┌─ DATA SEGMENT
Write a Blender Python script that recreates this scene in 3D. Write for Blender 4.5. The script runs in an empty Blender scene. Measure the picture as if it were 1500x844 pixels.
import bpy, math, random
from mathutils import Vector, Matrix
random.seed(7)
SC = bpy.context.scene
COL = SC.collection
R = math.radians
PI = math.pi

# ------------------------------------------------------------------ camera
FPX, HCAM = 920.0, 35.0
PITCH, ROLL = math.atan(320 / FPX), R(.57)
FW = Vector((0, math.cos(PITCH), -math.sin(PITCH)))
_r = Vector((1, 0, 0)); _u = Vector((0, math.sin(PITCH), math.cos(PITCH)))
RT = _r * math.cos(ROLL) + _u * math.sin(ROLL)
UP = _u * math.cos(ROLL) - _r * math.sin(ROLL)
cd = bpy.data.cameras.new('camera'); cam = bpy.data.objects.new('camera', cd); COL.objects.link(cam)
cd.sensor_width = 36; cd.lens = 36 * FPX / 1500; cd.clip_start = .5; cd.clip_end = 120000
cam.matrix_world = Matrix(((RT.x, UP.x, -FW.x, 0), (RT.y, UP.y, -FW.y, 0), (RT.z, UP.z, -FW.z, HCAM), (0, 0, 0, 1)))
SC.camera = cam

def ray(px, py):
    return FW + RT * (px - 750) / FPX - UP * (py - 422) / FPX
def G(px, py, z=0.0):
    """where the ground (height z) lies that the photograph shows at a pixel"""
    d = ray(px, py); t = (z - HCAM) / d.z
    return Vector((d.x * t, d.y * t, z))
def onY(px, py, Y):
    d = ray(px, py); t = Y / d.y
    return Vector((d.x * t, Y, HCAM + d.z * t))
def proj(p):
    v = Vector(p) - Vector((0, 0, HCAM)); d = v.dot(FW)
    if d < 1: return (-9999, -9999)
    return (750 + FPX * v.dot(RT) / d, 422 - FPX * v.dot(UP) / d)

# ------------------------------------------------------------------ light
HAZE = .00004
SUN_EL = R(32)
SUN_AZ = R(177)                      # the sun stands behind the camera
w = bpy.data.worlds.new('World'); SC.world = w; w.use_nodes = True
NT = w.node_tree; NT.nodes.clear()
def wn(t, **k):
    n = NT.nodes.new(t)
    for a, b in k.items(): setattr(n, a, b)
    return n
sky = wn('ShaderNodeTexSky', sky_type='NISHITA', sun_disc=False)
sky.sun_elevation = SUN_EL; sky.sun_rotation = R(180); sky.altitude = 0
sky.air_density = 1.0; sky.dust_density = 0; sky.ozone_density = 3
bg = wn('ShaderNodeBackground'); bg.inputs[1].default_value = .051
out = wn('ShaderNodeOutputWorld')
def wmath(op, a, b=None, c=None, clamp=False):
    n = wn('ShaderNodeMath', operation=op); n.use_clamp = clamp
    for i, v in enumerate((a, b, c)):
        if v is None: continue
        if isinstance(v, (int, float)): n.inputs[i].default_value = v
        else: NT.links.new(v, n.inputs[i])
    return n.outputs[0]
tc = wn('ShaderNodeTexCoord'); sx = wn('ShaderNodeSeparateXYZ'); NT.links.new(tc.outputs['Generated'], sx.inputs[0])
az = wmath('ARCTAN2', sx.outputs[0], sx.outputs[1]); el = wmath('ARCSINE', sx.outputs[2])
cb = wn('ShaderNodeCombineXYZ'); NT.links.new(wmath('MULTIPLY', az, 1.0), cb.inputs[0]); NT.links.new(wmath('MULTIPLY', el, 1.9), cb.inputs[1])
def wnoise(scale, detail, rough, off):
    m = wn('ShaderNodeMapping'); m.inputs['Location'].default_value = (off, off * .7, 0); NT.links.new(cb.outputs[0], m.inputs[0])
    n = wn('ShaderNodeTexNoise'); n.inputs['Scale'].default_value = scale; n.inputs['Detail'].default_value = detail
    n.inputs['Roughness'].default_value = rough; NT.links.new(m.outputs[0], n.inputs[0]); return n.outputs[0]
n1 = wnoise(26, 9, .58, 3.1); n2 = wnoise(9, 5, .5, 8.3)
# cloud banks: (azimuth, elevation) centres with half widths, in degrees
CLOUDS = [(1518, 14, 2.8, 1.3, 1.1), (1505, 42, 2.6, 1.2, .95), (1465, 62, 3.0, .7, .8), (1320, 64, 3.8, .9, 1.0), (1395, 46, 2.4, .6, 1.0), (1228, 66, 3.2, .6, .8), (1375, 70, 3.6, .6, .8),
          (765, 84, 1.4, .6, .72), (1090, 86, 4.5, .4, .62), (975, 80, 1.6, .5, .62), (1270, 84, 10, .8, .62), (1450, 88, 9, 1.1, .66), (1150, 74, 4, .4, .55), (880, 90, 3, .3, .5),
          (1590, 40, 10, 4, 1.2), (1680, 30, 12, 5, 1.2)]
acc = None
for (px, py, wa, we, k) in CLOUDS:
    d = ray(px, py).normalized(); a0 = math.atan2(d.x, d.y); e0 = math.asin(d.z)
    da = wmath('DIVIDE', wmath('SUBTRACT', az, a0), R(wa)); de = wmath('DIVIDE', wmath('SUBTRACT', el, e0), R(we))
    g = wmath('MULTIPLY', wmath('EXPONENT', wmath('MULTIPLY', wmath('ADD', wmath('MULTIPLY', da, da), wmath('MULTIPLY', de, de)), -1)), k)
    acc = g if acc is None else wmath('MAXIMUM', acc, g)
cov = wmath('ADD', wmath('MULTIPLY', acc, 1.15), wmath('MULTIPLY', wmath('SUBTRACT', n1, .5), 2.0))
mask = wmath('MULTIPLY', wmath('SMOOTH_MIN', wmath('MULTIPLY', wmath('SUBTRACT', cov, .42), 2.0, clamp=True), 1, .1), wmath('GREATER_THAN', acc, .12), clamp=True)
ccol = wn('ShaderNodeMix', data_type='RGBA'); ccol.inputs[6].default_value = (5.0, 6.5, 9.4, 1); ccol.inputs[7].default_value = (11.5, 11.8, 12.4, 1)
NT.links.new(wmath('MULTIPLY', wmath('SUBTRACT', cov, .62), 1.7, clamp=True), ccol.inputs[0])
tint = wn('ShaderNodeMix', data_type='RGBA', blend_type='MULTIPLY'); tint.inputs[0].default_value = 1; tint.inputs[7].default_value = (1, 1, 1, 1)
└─
_TASK STATEMENT_: Extract the lines above, from the first one through the one containing "return (750 +", and return only those, unchanged.

_EXERCISE RESULT_:
Write a Blender Python script that recreates this scene in 3D. Write for Blender 4.5. The script runs in an empty Blender scene. Measure the picture as if it were 1500x844 pixels.
import bpy, math, random
from mathutils import Vector, Matrix
random.seed(7)
SC = bpy.context.scene
COL = SC.collection
R = math.radians
PI = math.pi

# ------------------------------------------------------------------ camera
FPX, HCAM = 920.0, 35.0
PITCH, ROLL = math.atan(320 / FPX), R(.57)
FW = Vector((0, math.cos(PITCH), -math.sin(PITCH)))
_r = Vector((1, 0, 0)); _u = Vector((0, math.sin(PITCH), math.cos(PITCH)))
RT = _r * math.cos(ROLL) + _u * math.sin(ROLL)
UP = _u * math.cos(ROLL) - _r * math.sin(ROLL)
cd = bpy.data.cameras.new('camera'); cam = bpy.data.objects.new('camera', cd); COL.objects.link(cam)
cd.sensor_width = 36; cd.lens = 36 * FPX / 1500; cd.clip_start = .5; cd.clip_end = 120000
cam.matrix_world = Matrix(((RT.x, UP.x, -FW.x, 0), (RT.y, UP.y, -FW.y, 0), (RT.z, UP.z, -FW.z, HCAM), (0, 0, 0, 1)))
SC.camera = cam

def ray(px, py):
    return FW + RT * (px - 750) / FPX - UP * (py - 422) / FPX
def G(px, py, z=0.0):
    """where the ground (height z) lies that the photograph shows at a pixel"""
    d = ray(px, py); t = (z - HCAM) / d.z
    return Vector((d.x * t, d.y * t, z))
def onY(px, py, Y):
    d = ray(px, py); t = Y / d.y
    return Vector((d.x * t, Y, HCAM + d.z * t))
def proj(p):
    v = Vector(p) - Vector((0, 0, HCAM)); d = v.dot(FW)
    if d < 1: return (-9999, -9999)
    return (750 + FPX * v.dot(RT) / d, 422 - FPX * v.dot(UP) / d)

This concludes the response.